Mr Currier has been making sculptures out of found stone since 2001. “I just put together rocks and made this man. In 2003, I took the whole summer off to just sculpt, and it became my primary income until about 2008,” he said. When business dropped off in New England, he moved to Washington and returned to another craft he loves: detailing and varnishing large boats. He has continued to sculpt while living there aboard his 1940s Navy trawler, doing commissioned pieces as well as creating freely. His sculptures are in private collections worldwide, from Venezuela to Canada, from Spain to Germany, and across the United States.

Visitors to Sticks and Stones Farm will see dozens of Mr Currier’s larger sculptures poised on rocky ledges, leaning against tree trunks, and balancing near the barn.

“I probably have 60 sculptures around here,” he said, “and over 100 in Washington in my studio and outdoor gallery space.”

In Washington, Mr Currier has focused on smaller sculptures and puzzle sculptures, he said.

“I don’t have the machines that I have at Sticks and Stones out there, for moving and making huge pieces,” Mr Currier said. “Coming back to Sticks and Stones is sculpting nirvana for me. I’m a product of the farm. Everything I want to do, I can do here. What I can create here is off the charts,” he said.

The rooster is a relatively simple sculpture, though, said Mr Currier. It is comprised mainly of three large rocks fitted together to form the main parts of the bird, and two pieces that act as legs. The whole thing is mounted on a recovered granite pillar, standing close to six feet tall overall.

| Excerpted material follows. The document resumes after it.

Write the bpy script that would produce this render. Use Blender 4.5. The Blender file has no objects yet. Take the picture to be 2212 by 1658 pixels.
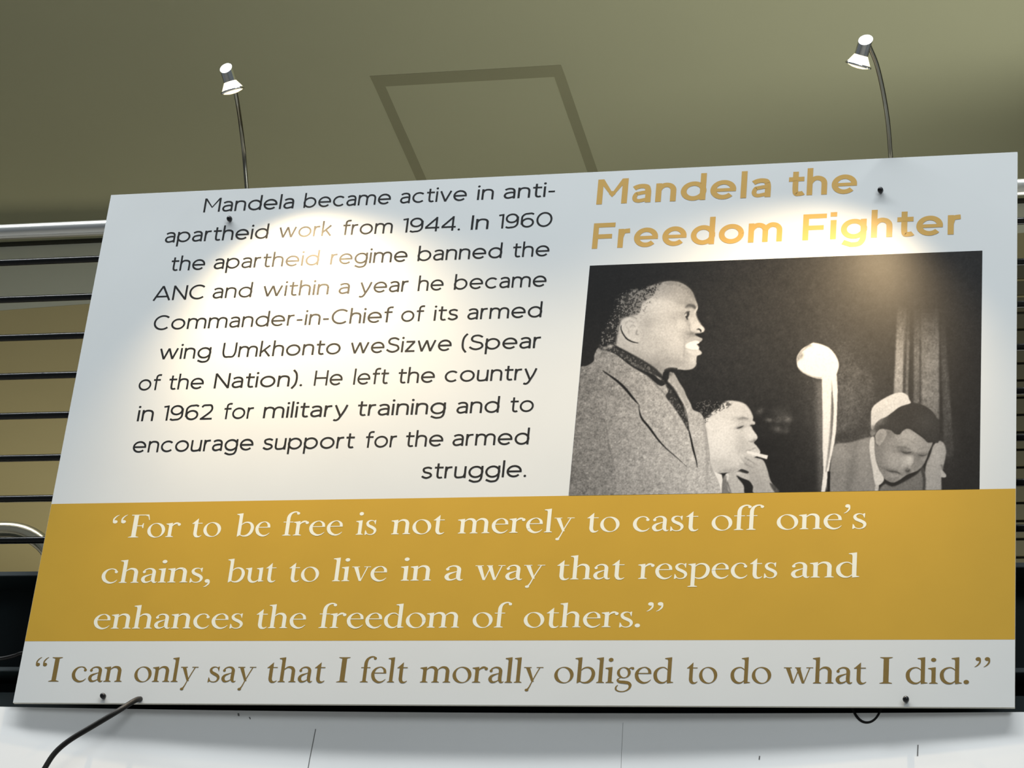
import bpy, bmesh, math, random
import numpy as np
from mathutils import Matrix, Vector
random.seed(7)
D = bpy.data
SC = bpy.context.scene
COL = SC.collection

# ------------------------------------------------------------------ camera
# board frame: X right along the board, Y away from the camera, Z up
BX = np.array([.96845059, -.02615011, -.24782982])
BY = np.array([.23096872, .46761969, .85322053])
BZ = np.array([.0935783, -.88354287, .45890643])
F_PX, PCX, PCY = 5607.8, 1106.0, 829.0
CAM = np.array([0.0, 0.0, 1.6])
cam_d = D.cameras.new('camera'); cam = D.objects.new('camera', cam_d); COL.objects.link(cam)
cam_d.sensor_width = 36.0; cam_d.lens = F_PX / 2212.0 * 36.0; cam_d.clip_start = .05; cam_d.clip_end = 100
m = Matrix(((BX[0], -BX[1], -BX[2], CAM[0]), (BY[0], -BY[1], -BY[2], CAM[1]), (BZ[0], -BZ[1], -BZ[2], CAM[2]), (0, 0, 0, 1)))
cam.matrix_world = m
SC.camera = cam
SC.view_settings.view_transform = 'Standard'; SC.view_settings.look = 'None'
SC.view_settings.gamma = 1.0; SC.view_settings.exposure = 0.0
SC.view_settings.use_curve_mapping = False
SC.cycles.max_bounces = 6; SC.cycles.caustics_reflective = False; SC.cycles.caustics_refractive = False
SC.cycles.sample_clamp_indirect = 4.0

BOARD_Y = 5.02        # front face of the board

def ray(px, py):
    d = np.array([px - PCX, py - PCY, F_PX])
    return np.array([d @ BX, d @ BY, d @ BZ])
def on_y(px, py, y=BOARD_Y):
    r = ray(px, py); return CAM + r * (y / r[1])
def on_z(px, py, z):
    r = ray(px, py); return CAM + r * ((z - CAM[2]) / r[2])
def px_of(p):
    q = np.asarray(p) - CAM
    c = np.array([q @ np.array([BX[0], BY[0], BZ[0]]), q @ np.array([BX[1], BY[1], BZ[1]]), q @ np.array([BX[2], BY[2], BZ[2]])])
    return PCX + F_PX * c[0] / c[2], PCY + F_PX * c[1] / c[2]

# ------------------------------------------------------------------ world and lights
w = D.worlds.new('World'); SC.world = w; w.use_nodes = True
w.node_tree.nodes['Background'].inputs[0].default_value = (.80, .90, 1.0, 1)
w.node_tree.nodes['Background'].inputs[1].default_value = .17

def aim(o, target):
    d = Vector(target) - o.location
    o.rotation_euler = d.to_track_quat('-Z', 'Y').to_euler()
def area(name, loc, target, sx, sy, power, colr):
    l = D.lights.new(name, 'AREA'); l.shape = 'RECTANGLE'; l.size = sx; l.size_y = sy
    l.energy = power; l.color = colr
    o = D.objects.new(name, l); COL.objects.link(o); o.location = loc; aim(o, target); return o
area('skylight', (-2.6, 2.3, 11.2), (-2.4, 5.02, 3.9), 12.0, .8, 1230, (.95, .985, 1.0))
area('window_light', (4.2, -2.6, 7.4), (-1.4, 5.0, 4.2), 3.6, 2.6, 235, (.90, .97, 1.0))
area('ceiling_fill', (.2, 5.75, 3.95), (.3, 6.5, 6.1), 3.4, .7, 50, (1.0, 1.0, .88))  # unseen fill added behind the board to brighten the ceiling
area('soffit_fill', (-3.6, 9.3, 3.9), (-3.6, 9.5, 6.0), 2.0, 1.4, 40, (1.0, .92, .68))  # added warm fill, out of view, that lifts the tan lower ceiling

# ------------------------------------------------------------------ materials
def lin(v):
    v = v / 255.0
    return v / 12.92 if v <= .04045 else ((v + .055) / 1.055) ** 2.4
def C(r, g, b): return (lin(r), lin(g), lin(b), 1.0)
def mat(name, colr, rough=.5, metal=0.0, noise=0.0, nscale=40, bump=0.0, emit=None, estr=0.0, spec=.5, stretch=None):
    mt = D.materials.new(name); mt.use_nodes = True
    nt = mt.node_tree; b = nt.nodes['Principled BSDF']
    b.inputs['Base Color'].default_value = colr; b.inputs['Roughness'].default_value = rough
    b.inputs['Metallic'].default_value = metal
    b.inputs['Specular IOR Level'].default_value = spec
    if noise or bump:
        tc = nt.nodes.new('ShaderNodeTexCoord'); n = nt.nodes.new('ShaderNodeTexNoise')
        n.inputs['Scale'].default_value = nscale; n.inputs['Detail'].default_value = 5
        if stretch:
            mp = nt.nodes.new('ShaderNodeMapping'); mp.inputs['Scale'].default_value = stretch
            nt.links.new(tc.outputs['Object'], mp.inputs[0]); nt.links.new(mp.outputs[0], n.inputs['Vector'])
        else:
            nt.links.new(tc.outputs['Object'], n.inputs['Vector'])
        if noise:
            r = nt.nodes.new('ShaderNodeMapRange'); r.inputs[3].default_value = 1 - noise; r.inputs[4].default_value = 1 + noise
            nt.links.new(n.outputs['Fac'], r.inputs[0])
            mx = nt.nodes.new('ShaderNodeVectorMath'); mx.operation = 'SCALE'
            mx.inputs[0].default_value = colr[:3]
            nt.links.new(r.outputs[0], mx.inputs['Scale']); nt.links.new(mx.outputs[0], b.inputs['Base Color'])
        if bump:
            bp = nt.nodes.new('ShaderNodeBump'); bp.inputs['Strength'].default_value = bump; bp.inputs['Distance'].default_value = .002
            nt.links.new(n.outputs['Fac'], bp.inputs['Height']); nt.links.new(bp.outputs[0], b.inputs['Normal'])
    if emit:
        b.inputs['Emission Color'].default_value = emit; b.inputs['Emission Strength'].default_value = estr
    return mt
M_board = mat('board_white', (.56, .585, .59, 1), .40, noise=.03, nscale=6, spec=.30)
M_core = mat('board_edge', (.62, .60, .52, 1), .6)
M_gold = mat('print_gold', (.445, .275, .032, 1), .42, noise=.05, nscale=9, spec=.22)
M_black = mat('print_black', (.008, .009, .010, 1), .42, spec=.22)
M_head = mat('print_ochre', (.47, .29, .075, 1), .40, spec=.35)
M_cream = mat('print_cream', (.70, .70, .60, 1), .40, spec=.35)
M_brown = mat('print_brown', (.165, .110, .028, 1), .40, noise=.15, nscale=60, spec=.35)
M_plaster = mat('white_plaster', (.86, .865, .855, 1), .8, noise=.05, nscale=3.0, bump=.25)
M_ceil = mat('ceiling_paint', (.41, .41, .275, 1), .9, noise=.06, nscale=1.3, bump=.2)
M_ceil_line = mat('ceiling_strip_paint', (.27, .265, .165, 1), .9, noise=.08, nscale=5)
M_bulk = mat('bulkhead_paint', (.74, .74, .62, 1), .9)
M_groove = mat('groove_dark', (.03, .03, .02, 1), .9)
M_soffit = mat('soffit_paint', (.44, .395, .235, 1), .9, noise=.05, nscale=2)
M_steel = mat('brushed_steel', (.72, .72, .69, 1), .34, 1.0, noise=.05, nscale=30, stretch=(1, 20, 20))
M_bar = mat('dark_bar_steel', (.003, .0035, .0035, 1), .22, 0.0, spec=.32)
M_brass = mat('warm_polished_steel', (.70, .64, .46, 1), .26, 1.0)
M_beam = mat('dark_beam_paint', (.006, .011, .012, 1), .55, spec=.2, noise=.2, nscale=8)
M_edge = mat('beam_edge_paint', (.035, .045, .048, 1), .6, spec=.3)
M_chrome = mat('chrome', (.72, .72, .70, 1), .12, 1.0)
M_capw = mat('cap_glare_white', (.95, .95, .95, 1), .35, spec=.6)  # plain white base colour stands in for the bright reflection on the cap
M_arm = mat('arm_steel', (.22, .21, .17, 1), .28, 1.0)
M_cable = mat('black_cable', (.006, .0055, .005, 1), .45, spec=.22)
M_screw = mat('black_screw', (.02, .02, .022, 1), .22, .6)
M_bulb = mat('lit_bulb_glass', (.9, .8, .6, 1), .3, emit=(1.0, .80, .46, 1), estr=1.9)
M_refl = mat('lit_reflector_glass', (.8, .7, .5, 1), .2, emit=(1.0, .90, .68, 1), estr=1.25)
M_concrete = mat('floor_stone', (.30, .29, .27, 1), .6, noise=.1, nscale=4)
M_crack = mat('crack_dark', (.17, .165, .16, 1), .9)
M_louvre = mat('dark_louvre', (.028, .024, .010, 1), .7)

# ------------------------------------------------------------------ object helpers
def tag(o, label=None, cat=None, group=None, kind=None):
    if label: o['label'] = label
    if cat: o['category'] = cat
    if group: o['group'] = group
    if kind: o['kind'] = kind
    return o
def link(name, me, mt=None, parent=None):
    o = D.objects.new(name, me); COL.objects.link(o)
    if mt: me.materials.append(mt)
    if parent is not None:
        o.parent = parent
        o.matrix_parent_inverse = Matrix.Translation(-parent.location)
    return o
def mesh(name, vs, fs, mt=None, parent=None, smooth=False):
    me = D.meshes.new(name); me.from_pydata([tuple(map(float, v)) for v in vs], [], fs); me.update()
    if smooth: me.polygons.foreach_set('use_smooth', [True] * len(me.polygons))
    return link(name, me, mt, parent)
def empty(name, loc):
    o = D.objects.new(name, None); COL.objects.link(o); o.location = [float(c) for c in loc]; o.empty_display_size = .05; return o
def box(name, x0, x1, y0, y1, z0, z1, mt, parent=None, bevel=0):
    bm = bmesh.new(); bmesh.ops.create_cube(bm, size=1)
    for v in bm.verts:
        v.co = Vector(((x0 + x1) / 2 + v.co.x * (x1 - x0), (y0 + y1) / 2 + v.co.y * (y1 - y0), (z0 + z1) / 2 + v.co.z * (z1 - z0)))
    if bevel: bmesh.ops.bevel(bm, geom=bm.edges[:], offset=bevel, segments=2, affect='EDGES')
    me = D.meshes.new(name); bm.to_mesh(me); bm.free()
    return link(name, me, mt, parent)
def catmull(pts, n=8, closed=False):
    P = [np.array(p, float) for p in pts]; out = []
    k = len(P); rng = range(k) if closed else range(k - 1)
    for i in rng:
        if closed: a, b, c, d = P[i - 1], P[i], P[(i + 1) % k], P[(i + 2) % k]
        else: a, b, c, d = P[max(i - 1, 0)], P[i], P[i + 1], P[min(i + 2, k - 1)]
        for j in range(n):
            t = j / n
            out.append(.5 * (2 * b + (c - a) * t + (2 * a - 5 * b + 4 * c - d) * t * t + (3 * b - a - 3 * c + d) * t ** 3))
    if not closed: out.append(P[-1])
    return out
def tube(name, pts, r, mt, parent=None, seg=14, caps=True):
    P = [Vector([float(c) for c in p]) for p in pts]; vs, fs = [], []
    t0 = (P[1] - P[0]).normalized(); up = Vector((0, 0, 1)) if abs(t0.z) < .9 else Vector((1, 0, 0))
    u = t0.cross(up).normalized()
    for i, p in enumerate(P):
        t = (P[min(i + 1, len(P) - 1)] - P[max(i - 1, 0)]).normalized()
        u = (u - t * u.dot(t)).normalized(); v = t.cross(u)
        rr = r[i] if isinstance(r, (list, tuple)) else r
        for k in range(seg):
            a = 2 * math.pi * k / seg; vs.append(p + (u * math.cos(a) + v * math.sin(a)) * rr)
    for i in range(len(P) - 1):
        for k in range(seg):
            k2 = (k + 1) % seg; fs.append((i * seg + k, i * seg + k2, (i + 1) * seg + k2, (i + 1) * seg + k))
    if caps:
        fs.append(tuple(range(seg))[::-1]); fs.append(tuple((len(P) - 1) * seg + k for k in range(seg)))
    return mesh(name, vs, fs, mt, parent, True)
def lathe(name, prof, origin, axis, mt, parent=None, seg=32, smooth=True):
    ax = Vector(axis).normalized(); up = Vector((0, 0, 1)) if abs(ax.z) < .9 else Vector((1, 0, 0))
    u = ax.cross(up).normalized(); v = ax.cross(u); o = Vector([float(c) for c in origin]); vs, fs = [], []
    for (r, h) in prof:
        for k in range(seg):
            a = 2 * math.pi * k / seg; vs.append(o + ax * h + (u * math.cos(a) + v * math.sin(a)) * r)
    for i in range(len(prof) - 1):
        for k in range(seg):
            k2 = (k + 1) % seg; fs.append((i * seg + k, i * seg + k2, (i + 1) * seg + k2, (i + 1) * seg + k))
    if prof[0][0] > 1e-6: fs.append(tuple(range(seg))[::-1])
    if prof[-1][0] > 1e-6: fs.append(tuple((len(prof) - 1) * seg + k for k in range(seg)))
    return mesh(name, vs, fs, mt, parent, smooth)

# ------------------------------------------------------------------ board geometry numbers
PTL, PBR = on_y(240, 421), on_y(2192, 1527)
X0, X1, ZB, ZT = PTL[0], PBR[0], PBR[2], PTL[2]
YB = BOARD_Y
XM = (X0 + X1) / 2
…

The design of a sculpture is not something that takes months, or even weeks, for this sculptor, but no project is entered into without forethought. He did spend one day collecting rocks in Washington and trying to imagine the rooster.

“Should I go really big? Should I go really abstract? I originally thought that this piece would be bigger,” Mr Currier said.

But as often happens, the rock dictated the sculpture. Walking the 60-acre Sticks and Stones property this week, he came upon a rock that he recognized right away as the rooster’s tail, and worked from there. “I’m confident and happy about where it’s going,” he said, adding that it was still under construction.

The art is in helping people to see the “rooster” in the rock, Mr Currier said. “It’s gratifying,” he said, “to have the ability to make other people see in a stone what I do.”

The 600-pound rooster sculpture will be moved by crane and truck to Fairfield Hills and be on display at Newtown Arts Festival for both days, and then displayed at Sticks and Stones Farm after that, said Mr Currier, “unless someone buys it.”

Then, he will be happy to arrange delivery of the sculpture, or any of the other sculptures or furniture that will be exhibited at the festival. Small stone works and intricately sawed stone puzzles will also be part of Mr Currier’s exhibit at the Newtown Arts Festival.

“I hope they have a good turnout. I’m excited about the festival, and about displaying the sculptures I have, and about being part of the first festival,” he said. “I’m just trying to lay my fingerprint on the planet while I’m here.”

Mr Currier will be one of many vendors, crafters, artists, musicians, and entertainers populating the grounds of Fairfield Hills on September 15 and 16. Events are scheduled from 9 am to 6 pm each day. Admission is $5 and children under 12 are free.